In ‘Short Cuts’ form and content are in perfect alignment. The filmmaking is extremely ambitious. Seemingly disparate elements are fine-tuned into beautiful harmony. Often in multi-strand style films the structure expresses a world view of the interconnectedness of individuals and the many ways in which we are all connected to one another. By the end of the film the structure allows a sense of meaning to emerge a comforting sense that we are all connected. ‘Short Cuts’ expresses the opposite. Although the stories are interconnected, the connections are slight or meaningless and the ways in which the characters connect with each other highlight the ways in which we affect each other without really knowing it. That we can negatively affect others never knowing that our actions created a particular outcome. The consequences of our actions are often something we never witness or could never have conceived of.
The party clown character played by Anne Archer chastises her husband for leaving a corpse in a river whilst fishing. She is unaware that earlier in the film she killed a young boy by hitting him with her car. She is disgusted by her husband’s actions yet indifferent when at a party the news plays in the background telling of the deaths caused in a recent earthquake. The connections are played out as mere coincidence and the morality of the characters is framed by disconnection and myopia. We are unable to view the unforeseen consequences of our actions and therefore are unable to formulate moral or emotional responses to that which we are unable to connect with personally.

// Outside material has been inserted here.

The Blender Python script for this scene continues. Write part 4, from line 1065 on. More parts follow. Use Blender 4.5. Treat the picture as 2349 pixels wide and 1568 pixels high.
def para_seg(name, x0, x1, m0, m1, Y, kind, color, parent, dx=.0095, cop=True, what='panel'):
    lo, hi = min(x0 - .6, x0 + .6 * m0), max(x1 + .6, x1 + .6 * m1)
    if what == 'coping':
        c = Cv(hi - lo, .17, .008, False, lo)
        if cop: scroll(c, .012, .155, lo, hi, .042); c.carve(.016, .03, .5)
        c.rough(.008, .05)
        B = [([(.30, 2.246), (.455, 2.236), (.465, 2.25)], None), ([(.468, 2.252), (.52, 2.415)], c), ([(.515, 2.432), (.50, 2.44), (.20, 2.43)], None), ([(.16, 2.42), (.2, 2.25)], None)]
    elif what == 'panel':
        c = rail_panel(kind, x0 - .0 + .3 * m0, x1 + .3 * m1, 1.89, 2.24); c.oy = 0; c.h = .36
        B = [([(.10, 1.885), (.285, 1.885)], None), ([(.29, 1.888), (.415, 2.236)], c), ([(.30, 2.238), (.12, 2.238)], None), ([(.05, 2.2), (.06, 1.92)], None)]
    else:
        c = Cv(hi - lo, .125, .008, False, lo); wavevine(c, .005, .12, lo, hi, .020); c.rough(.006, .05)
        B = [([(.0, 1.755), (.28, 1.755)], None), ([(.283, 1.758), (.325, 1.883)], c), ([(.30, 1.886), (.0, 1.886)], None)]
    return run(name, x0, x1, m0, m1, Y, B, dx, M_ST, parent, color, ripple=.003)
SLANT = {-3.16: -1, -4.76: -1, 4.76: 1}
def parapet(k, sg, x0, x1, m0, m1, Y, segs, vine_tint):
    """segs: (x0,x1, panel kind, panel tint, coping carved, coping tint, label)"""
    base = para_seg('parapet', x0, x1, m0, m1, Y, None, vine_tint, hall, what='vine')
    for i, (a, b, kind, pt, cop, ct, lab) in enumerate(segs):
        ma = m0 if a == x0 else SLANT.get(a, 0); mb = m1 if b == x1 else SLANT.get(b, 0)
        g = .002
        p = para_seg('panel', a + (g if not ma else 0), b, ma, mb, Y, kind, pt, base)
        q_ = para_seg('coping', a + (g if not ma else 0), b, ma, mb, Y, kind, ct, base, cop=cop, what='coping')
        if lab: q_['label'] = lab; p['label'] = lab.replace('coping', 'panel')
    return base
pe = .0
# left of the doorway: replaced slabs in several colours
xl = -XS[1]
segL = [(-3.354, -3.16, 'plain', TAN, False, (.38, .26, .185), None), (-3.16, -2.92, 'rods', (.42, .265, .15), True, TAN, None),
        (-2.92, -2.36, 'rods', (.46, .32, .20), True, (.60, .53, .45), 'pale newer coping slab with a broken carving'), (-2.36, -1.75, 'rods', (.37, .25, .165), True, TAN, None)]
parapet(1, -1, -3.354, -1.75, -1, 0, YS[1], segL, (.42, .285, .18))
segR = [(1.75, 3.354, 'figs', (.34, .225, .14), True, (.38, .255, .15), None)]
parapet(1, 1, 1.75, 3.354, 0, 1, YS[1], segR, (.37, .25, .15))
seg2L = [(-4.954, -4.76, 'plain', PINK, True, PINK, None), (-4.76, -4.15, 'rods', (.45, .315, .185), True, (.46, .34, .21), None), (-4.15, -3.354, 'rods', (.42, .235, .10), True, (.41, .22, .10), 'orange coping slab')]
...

Robert Altman creates tension out of the chaos and contingency, the accident and the unforeseen. He creates a loose structure out of the chaos and mess of life. The editing brings the film to us in different rhythms and beats never adhering to a traditions structure, character placement or meaning invested in incident. To the unlearned eye the lack of obvious structure seems so chaotic it could almost be an accident, the films a mess. But no other filmmaker has applied such unobtrusive skill and masterful technique into creating beautiful music out of the disharmony and chaos of everyday lives. In that sense his films are a true reflection of the Kansas style Jazz that he grew up with in his hometown.